Understanding Forex and CFDs
What is CFD?
A CFD (Contract For Difference) is like a bet on how the price of something (like a currency) will move. If you think its price will go up, you can make a profit, and if you think it will go down, you might face a loss.
How does it work?
- CFDs Reflect Prices: Imagine if you were betting on a soccer game. Instead of betting on the winner, you’re betting on the score difference. Similarly, in CFDs, you’re betting on the difference in price from when you start the bet to when you end it.
- No Actual Buying: Even though you’re betting on price movements, you don’t actually buy the real asset (like a currency). You just profit (or lose) based on the price change.
- Making the Bet: If you think the price will go up, you “go long”. If you think it will go down, you “go short”.
- Ending the Bet: Your profit or loss is the difference between where the price was when you started the bet and where it was when you ended it.
What are Gaps?
Sometimes, the market moves very quickly and creates a “gap”. This means prices might jump suddenly, skipping some points in between. If you’re betting that a price will go up, but there’s a gap that makes it drop suddenly, you could face big losses. Gaps make CFDs a bit unpredictable and riskier.
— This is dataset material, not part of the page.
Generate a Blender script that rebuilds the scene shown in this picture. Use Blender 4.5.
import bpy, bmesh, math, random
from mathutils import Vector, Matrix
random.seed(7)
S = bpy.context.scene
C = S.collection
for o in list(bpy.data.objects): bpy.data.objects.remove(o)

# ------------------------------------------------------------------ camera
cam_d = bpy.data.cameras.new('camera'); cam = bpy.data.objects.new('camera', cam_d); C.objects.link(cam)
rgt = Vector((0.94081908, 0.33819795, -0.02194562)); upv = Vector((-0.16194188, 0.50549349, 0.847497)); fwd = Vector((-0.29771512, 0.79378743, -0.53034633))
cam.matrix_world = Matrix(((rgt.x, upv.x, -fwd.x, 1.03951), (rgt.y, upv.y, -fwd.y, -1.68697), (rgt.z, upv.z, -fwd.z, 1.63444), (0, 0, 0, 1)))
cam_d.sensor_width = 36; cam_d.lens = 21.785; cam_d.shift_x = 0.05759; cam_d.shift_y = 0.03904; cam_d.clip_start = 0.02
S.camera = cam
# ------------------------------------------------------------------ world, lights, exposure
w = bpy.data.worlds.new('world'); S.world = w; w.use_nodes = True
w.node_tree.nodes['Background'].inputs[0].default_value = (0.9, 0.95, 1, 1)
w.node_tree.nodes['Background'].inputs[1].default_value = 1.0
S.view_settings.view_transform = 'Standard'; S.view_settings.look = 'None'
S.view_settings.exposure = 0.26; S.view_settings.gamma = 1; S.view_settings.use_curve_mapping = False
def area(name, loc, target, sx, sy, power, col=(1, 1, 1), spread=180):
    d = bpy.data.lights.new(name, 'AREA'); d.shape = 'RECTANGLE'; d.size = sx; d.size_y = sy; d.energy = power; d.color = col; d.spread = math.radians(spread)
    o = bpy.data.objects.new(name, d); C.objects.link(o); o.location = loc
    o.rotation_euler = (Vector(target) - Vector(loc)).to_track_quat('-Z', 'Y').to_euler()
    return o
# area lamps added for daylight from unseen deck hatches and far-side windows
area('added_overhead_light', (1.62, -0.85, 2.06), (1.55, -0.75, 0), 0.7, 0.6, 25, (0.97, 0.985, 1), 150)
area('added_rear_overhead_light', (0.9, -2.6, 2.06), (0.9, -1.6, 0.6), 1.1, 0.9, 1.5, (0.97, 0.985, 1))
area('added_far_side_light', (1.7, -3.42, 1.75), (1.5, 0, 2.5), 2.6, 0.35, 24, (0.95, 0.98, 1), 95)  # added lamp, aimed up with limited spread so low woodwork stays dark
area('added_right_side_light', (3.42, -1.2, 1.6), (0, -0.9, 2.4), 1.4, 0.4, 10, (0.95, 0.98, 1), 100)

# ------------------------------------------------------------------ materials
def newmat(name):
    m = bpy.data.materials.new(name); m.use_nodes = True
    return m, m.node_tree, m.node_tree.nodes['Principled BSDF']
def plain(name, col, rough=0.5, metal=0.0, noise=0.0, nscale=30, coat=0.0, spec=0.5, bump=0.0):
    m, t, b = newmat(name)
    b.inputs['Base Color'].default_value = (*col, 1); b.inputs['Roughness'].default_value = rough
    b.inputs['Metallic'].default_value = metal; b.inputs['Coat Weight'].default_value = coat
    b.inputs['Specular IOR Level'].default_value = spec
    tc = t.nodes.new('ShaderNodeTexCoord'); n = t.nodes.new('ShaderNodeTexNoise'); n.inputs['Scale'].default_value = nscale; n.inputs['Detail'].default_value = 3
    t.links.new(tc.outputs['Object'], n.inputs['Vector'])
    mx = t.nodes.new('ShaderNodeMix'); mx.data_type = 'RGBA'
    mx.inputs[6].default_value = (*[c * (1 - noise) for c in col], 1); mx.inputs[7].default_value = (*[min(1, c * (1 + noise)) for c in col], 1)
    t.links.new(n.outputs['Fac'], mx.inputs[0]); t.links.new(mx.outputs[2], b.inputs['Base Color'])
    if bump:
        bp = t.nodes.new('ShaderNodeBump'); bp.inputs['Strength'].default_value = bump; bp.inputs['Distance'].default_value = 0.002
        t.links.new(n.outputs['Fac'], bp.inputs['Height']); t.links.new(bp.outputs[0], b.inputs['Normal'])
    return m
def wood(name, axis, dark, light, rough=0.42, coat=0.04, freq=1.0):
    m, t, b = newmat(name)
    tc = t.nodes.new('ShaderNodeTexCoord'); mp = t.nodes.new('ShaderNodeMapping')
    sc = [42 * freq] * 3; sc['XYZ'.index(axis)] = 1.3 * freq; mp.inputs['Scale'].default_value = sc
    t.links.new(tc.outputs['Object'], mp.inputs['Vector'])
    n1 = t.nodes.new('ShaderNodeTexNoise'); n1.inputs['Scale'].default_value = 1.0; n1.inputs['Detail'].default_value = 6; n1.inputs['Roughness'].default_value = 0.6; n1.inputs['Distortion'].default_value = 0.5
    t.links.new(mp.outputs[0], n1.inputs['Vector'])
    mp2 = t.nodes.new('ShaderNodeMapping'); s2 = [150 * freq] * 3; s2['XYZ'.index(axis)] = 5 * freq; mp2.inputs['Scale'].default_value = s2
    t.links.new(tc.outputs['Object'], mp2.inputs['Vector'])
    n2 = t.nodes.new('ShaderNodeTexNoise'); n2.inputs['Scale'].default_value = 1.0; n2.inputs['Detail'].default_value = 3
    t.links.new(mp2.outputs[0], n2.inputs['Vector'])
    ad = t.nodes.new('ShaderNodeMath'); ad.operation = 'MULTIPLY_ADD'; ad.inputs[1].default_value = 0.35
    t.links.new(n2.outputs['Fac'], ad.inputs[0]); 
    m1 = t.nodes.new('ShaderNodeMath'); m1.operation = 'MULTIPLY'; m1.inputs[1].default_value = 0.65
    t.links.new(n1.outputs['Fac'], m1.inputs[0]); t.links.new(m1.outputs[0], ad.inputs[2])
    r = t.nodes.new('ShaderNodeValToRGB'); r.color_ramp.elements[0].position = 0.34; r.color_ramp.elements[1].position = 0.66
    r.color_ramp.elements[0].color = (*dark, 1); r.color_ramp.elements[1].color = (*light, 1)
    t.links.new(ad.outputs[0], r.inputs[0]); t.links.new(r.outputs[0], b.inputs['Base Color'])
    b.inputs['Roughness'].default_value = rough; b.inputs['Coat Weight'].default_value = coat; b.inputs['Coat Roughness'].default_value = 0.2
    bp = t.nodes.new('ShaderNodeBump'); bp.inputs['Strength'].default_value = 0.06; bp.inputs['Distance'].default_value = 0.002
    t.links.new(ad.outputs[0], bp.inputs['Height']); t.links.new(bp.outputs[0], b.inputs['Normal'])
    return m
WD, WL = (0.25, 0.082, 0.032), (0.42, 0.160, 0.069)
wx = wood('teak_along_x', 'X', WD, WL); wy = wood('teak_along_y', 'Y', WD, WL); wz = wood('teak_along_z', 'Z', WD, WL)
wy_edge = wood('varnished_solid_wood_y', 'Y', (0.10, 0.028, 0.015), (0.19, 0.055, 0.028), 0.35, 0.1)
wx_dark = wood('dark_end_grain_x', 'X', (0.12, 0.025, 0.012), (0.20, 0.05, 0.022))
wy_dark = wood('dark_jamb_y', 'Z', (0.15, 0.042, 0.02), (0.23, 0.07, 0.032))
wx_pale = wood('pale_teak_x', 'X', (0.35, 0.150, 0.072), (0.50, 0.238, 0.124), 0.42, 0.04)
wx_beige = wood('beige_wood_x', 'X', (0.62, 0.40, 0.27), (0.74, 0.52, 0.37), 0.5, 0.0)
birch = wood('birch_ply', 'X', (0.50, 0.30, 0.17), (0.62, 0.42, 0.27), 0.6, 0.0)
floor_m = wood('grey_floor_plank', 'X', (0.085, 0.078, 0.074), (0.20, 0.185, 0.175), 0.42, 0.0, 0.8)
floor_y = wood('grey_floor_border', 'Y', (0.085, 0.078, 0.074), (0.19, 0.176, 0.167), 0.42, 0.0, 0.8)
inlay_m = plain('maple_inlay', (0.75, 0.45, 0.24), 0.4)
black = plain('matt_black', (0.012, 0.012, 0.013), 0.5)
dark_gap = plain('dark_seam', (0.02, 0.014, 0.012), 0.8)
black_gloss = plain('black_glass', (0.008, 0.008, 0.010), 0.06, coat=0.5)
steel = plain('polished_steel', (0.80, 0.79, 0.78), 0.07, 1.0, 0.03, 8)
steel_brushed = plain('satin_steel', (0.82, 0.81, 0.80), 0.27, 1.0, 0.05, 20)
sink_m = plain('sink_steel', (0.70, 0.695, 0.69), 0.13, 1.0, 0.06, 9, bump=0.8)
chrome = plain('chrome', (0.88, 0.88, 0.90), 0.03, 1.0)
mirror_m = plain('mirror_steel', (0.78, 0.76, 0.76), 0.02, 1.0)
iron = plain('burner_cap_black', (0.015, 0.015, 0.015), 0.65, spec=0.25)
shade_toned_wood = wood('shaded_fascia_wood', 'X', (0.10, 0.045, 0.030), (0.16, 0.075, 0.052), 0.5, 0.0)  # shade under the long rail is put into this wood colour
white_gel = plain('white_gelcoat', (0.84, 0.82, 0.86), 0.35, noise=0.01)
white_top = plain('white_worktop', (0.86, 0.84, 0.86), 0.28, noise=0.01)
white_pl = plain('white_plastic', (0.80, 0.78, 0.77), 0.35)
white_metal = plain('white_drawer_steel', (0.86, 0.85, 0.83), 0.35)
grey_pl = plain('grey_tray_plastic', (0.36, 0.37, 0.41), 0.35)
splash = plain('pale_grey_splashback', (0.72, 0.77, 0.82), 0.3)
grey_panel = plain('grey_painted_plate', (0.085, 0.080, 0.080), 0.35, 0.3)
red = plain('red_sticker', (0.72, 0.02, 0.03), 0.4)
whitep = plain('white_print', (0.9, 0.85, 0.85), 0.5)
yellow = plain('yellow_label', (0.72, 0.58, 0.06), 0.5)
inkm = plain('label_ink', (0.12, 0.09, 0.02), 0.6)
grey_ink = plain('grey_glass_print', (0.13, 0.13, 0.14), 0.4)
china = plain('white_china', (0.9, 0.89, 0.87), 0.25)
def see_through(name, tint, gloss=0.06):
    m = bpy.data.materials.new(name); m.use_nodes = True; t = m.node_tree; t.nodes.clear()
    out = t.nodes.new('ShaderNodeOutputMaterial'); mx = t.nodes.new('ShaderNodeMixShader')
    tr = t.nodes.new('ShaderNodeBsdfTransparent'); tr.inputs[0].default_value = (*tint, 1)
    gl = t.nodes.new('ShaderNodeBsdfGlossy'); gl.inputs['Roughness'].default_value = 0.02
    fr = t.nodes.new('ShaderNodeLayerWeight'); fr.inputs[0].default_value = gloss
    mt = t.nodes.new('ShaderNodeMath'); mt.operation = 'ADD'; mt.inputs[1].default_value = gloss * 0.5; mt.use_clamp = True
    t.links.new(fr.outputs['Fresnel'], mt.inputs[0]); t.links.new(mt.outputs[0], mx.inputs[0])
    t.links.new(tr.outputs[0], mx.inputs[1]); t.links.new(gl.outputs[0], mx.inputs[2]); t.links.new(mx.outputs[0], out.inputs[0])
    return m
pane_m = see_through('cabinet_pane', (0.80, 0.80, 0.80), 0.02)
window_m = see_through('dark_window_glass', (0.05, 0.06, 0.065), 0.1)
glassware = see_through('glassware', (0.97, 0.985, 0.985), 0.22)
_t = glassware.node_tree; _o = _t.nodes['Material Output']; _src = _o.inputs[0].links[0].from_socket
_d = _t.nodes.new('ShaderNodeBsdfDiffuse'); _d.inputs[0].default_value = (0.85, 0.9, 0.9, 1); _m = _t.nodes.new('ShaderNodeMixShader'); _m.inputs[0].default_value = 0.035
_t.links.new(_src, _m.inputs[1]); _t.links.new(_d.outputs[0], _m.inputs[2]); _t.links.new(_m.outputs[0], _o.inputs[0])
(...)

Example: Suppose you think the price of GBP/JPY (a currency pair) will drop. If you’re right and the price drops, you make a profit. If you’re wrong and the price rises, you face a loss.
Special Thing About CFDs – Leverage:
- Using Borrowed Money: CFDs let you bet with more money than you put down. It’s like putting down $10 to bet with $100. This is called “leverage”.
- Risks of Leverage: The good part is you can make big profits with a small amount. The bad part? You can also face big losses, sometimes even more than what you put in.
- Margin: This is the money you put down to make the bet. Sometimes, if your bet is doing badly, you might be asked to put down more money. This is known as a “margin call”.
An Important Note: In the U.S., these types of bets (CFDs) aren’t allowed. But there’s a similar thing that people use, which works almost the same way.
CFDs are like betting on price changes. They can bring big profits or big losses, especially because of the “leverage” (betting with borrowed money) and unexpected “gaps” in prices. Always be careful and know the risks!